Work to complete =
Images are not part of the copy; write out the rest of the data exactly as given.

Provided data =
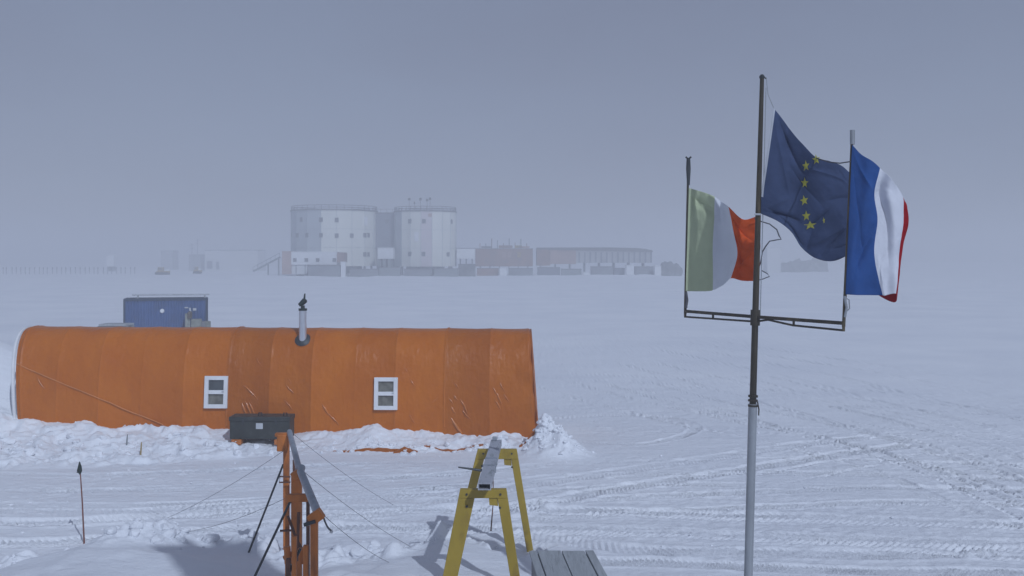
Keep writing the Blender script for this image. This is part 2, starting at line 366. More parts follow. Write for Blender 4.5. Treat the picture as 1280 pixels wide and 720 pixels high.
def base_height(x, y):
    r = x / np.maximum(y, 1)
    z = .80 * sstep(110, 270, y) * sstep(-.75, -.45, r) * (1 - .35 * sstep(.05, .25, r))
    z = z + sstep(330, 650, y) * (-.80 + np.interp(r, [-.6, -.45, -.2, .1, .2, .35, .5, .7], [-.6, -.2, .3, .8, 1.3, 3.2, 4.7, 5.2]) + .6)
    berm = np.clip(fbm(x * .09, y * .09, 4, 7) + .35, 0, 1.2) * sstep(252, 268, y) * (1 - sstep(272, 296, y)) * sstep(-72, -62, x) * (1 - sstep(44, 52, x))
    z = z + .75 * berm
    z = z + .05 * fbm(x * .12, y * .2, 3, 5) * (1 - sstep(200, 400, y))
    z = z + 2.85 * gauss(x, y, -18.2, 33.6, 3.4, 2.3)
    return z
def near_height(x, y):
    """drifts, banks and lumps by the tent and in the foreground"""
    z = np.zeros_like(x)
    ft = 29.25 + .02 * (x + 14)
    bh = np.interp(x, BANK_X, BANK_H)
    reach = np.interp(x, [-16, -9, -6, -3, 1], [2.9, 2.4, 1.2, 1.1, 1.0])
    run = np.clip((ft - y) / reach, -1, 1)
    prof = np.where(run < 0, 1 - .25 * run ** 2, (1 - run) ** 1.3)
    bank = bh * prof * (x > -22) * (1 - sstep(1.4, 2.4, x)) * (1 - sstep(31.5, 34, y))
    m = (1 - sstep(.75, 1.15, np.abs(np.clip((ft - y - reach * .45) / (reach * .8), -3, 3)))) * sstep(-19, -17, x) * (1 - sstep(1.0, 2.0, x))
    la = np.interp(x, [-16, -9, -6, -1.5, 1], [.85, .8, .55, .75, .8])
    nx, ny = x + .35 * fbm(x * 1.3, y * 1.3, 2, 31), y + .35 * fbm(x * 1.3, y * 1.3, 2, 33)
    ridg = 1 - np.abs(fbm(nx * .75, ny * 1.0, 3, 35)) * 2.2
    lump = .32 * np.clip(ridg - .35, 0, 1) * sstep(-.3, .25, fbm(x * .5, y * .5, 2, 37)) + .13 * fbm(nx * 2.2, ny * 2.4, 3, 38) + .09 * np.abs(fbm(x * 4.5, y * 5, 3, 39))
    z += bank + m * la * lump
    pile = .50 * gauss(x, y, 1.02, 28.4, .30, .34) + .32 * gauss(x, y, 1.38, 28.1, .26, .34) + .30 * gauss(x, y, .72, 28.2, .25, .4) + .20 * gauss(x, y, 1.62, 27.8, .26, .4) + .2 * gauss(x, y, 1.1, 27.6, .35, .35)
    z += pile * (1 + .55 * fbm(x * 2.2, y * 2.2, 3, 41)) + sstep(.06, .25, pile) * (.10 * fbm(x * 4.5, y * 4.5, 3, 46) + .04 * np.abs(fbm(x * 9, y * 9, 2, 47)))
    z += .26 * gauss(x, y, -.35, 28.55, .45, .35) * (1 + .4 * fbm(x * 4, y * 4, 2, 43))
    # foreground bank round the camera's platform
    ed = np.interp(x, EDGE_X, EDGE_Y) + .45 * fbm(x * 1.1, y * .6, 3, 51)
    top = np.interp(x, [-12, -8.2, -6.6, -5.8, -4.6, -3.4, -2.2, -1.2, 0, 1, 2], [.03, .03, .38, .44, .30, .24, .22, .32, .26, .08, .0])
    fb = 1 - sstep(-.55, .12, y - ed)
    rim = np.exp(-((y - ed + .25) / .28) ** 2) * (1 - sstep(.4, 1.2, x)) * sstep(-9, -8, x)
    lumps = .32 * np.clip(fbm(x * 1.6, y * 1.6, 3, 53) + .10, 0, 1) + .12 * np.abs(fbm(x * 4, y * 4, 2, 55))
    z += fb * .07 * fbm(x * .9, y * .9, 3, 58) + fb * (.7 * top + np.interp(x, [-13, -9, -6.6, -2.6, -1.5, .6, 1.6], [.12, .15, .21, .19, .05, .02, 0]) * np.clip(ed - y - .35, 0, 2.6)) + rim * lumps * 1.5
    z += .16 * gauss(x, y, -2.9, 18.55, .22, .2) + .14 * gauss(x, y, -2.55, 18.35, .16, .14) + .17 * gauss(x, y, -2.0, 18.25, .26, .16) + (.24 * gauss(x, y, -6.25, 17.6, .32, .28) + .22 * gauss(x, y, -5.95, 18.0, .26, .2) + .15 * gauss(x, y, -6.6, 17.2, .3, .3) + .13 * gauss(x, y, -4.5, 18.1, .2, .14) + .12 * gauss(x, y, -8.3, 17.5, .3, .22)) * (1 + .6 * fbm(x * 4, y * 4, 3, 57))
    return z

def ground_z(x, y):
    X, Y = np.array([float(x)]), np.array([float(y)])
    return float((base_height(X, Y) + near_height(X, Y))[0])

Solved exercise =
Keep writing the Blender script for this image. This is part 2, starting at line 366. More parts follow. Write for Blender 4.5. Treat the picture as 1280 pixels wide and 720 pixels high.
def base_height(x, y):
    r = x / np.maximum(y, 1)
    z = .80 * sstep(110, 270, y) * sstep(-.75, -.45, r) * (1 - .35 * sstep(.05, .25, r))
    z = z + sstep(330, 650, y) * (-.80 + np.interp(r, [-.6, -.45, -.2, .1, .2, .35, .5, .7], [-.6, -.2, .3, .8, 1.3, 3.2, 4.7, 5.2]) + .6)
    berm = np.clip(fbm(x * .09, y * .09, 4, 7) + .35, 0, 1.2) * sstep(252, 268, y) * (1 - sstep(272, 296, y)) * sstep(-72, -62, x) * (1 - sstep(44, 52, x))
    z = z + .75 * berm
    z = z + .05 * fbm(x * .12, y * .2, 3, 5) * (1 - sstep(200, 400, y))
    z = z + 2.85 * gauss(x, y, -18.2, 33.6, 3.4, 2.3)
    return z
def near_height(x, y):
    """drifts, banks and lumps by the tent and in the foreground"""
    z = np.zeros_like(x)
    ft = 29.25 + .02 * (x + 14)
    bh = np.interp(x, BANK_X, BANK_H)
    reach = np.interp(x, [-16, -9, -6, -3, 1], [2.9, 2.4, 1.2, 1.1, 1.0])
    run = np.clip((ft - y) / reach, -1, 1)
    prof = np.where(run < 0, 1 - .25 * run ** 2, (1 - run) ** 1.3)
    bank = bh * prof * (x > -22) * (1 - sstep(1.4, 2.4, x)) * (1 - sstep(31.5, 34, y))
    m = (1 - sstep(.75, 1.15, np.abs(np.clip((ft - y - reach * .45) / (reach * .8), -3, 3)))) * sstep(-19, -17, x) * (1 - sstep(1.0, 2.0, x))
    la = np.interp(x, [-16, -9, -6, -1.5, 1], [.85, .8, .55, .75, .8])
    nx, ny = x + .35 * fbm(x * 1.3, y * 1.3, 2, 31), y + .35 * fbm(x * 1.3, y * 1.3, 2, 33)
    ridg = 1 - np.abs(fbm(nx * .75, ny * 1.0, 3, 35)) * 2.2
    lump = .32 * np.clip(ridg - .35, 0, 1) * sstep(-.3, .25, fbm(x * .5, y * .5, 2, 37)) + .13 * fbm(nx * 2.2, ny * 2.4, 3, 38) + .09 * np.abs(fbm(x * 4.5, y * 5, 3, 39))
    z += bank + m * la * lump
    pile = .50 * gauss(x, y, 1.02, 28.4, .30, .34) + .32 * gauss(x, y, 1.38, 28.1, .26, .34) + .30 * gauss(x, y, .72, 28.2, .25, .4) + .20 * gauss(x, y, 1.62, 27.8, .26, .4) + .2 * gauss(x, y, 1.1, 27.6, .35, .35)
    z += pile * (1 + .55 * fbm(x * 2.2, y * 2.2, 3, 41)) + sstep(.06, .25, pile) * (.10 * fbm(x * 4.5, y * 4.5, 3, 46) + .04 * np.abs(fbm(x * 9, y * 9, 2, 47)))
    z += .26 * gauss(x, y, -.35, 28.55, .45, .35) * (1 + .4 * fbm(x * 4, y * 4, 2, 43))
    # foreground bank round the camera's platform
    ed = np.interp(x, EDGE_X, EDGE_Y) + .45 * fbm(x * 1.1, y * .6, 3, 51)
    top = np.interp(x, [-12, -8.2, -6.6, -5.8, -4.6, -3.4, -2.2, -1.2, 0, 1, 2], [.03, .03, .38, .44, .30, .24, .22, .32, .26, .08, .0])
    fb = 1 - sstep(-.55, .12, y - ed)
    rim = np.exp(-((y - ed + .25) / .28) ** 2) * (1 - sstep(.4, 1.2, x)) * sstep(-9, -8, x)
    lumps = .32 * np.clip(fbm(x * 1.6, y * 1.6, 3, 53) + .10, 0, 1) + .12 * np.abs(fbm(x * 4, y * 4, 2, 55))
    z += fb * .07 * fbm(x * .9, y * .9, 3, 58) + fb * (.7 * top + np.interp(x, [-13, -9, -6.6, -2.6, -1.5, .6, 1.6], [.12, .15, .21, .19, .05, .02, 0]) * np.clip(ed - y - .35, 0, 2.6)) + rim * lumps * 1.5
    z += .16 * gauss(x, y, -2.9, 18.55, .22, .2) + .14 * gauss(x, y, -2.55, 18.35, .16, .14) + .17 * gauss(x, y, -2.0, 18.25, .26, .16) + (.24 * gauss(x, y, -6.25, 17.6, .32, .28) + .22 * gauss(x, y, -5.95, 18.0, .26, .2) + .15 * gauss(x, y, -6.6, 17.2, .3, .3) + .13 * gauss(x, y, -4.5, 18.1, .2, .14) + .12 * gauss(x, y, -8.3, 17.5, .3, .22)) * (1 + .6 * fbm(x * 4, y * 4, 3, 57))
    return z

def ground_z(x, y):
    X, Y = np.array([float(x)]), np.array([float(y)])
    return float((base_height(X, Y) + near_height(X, Y))[0])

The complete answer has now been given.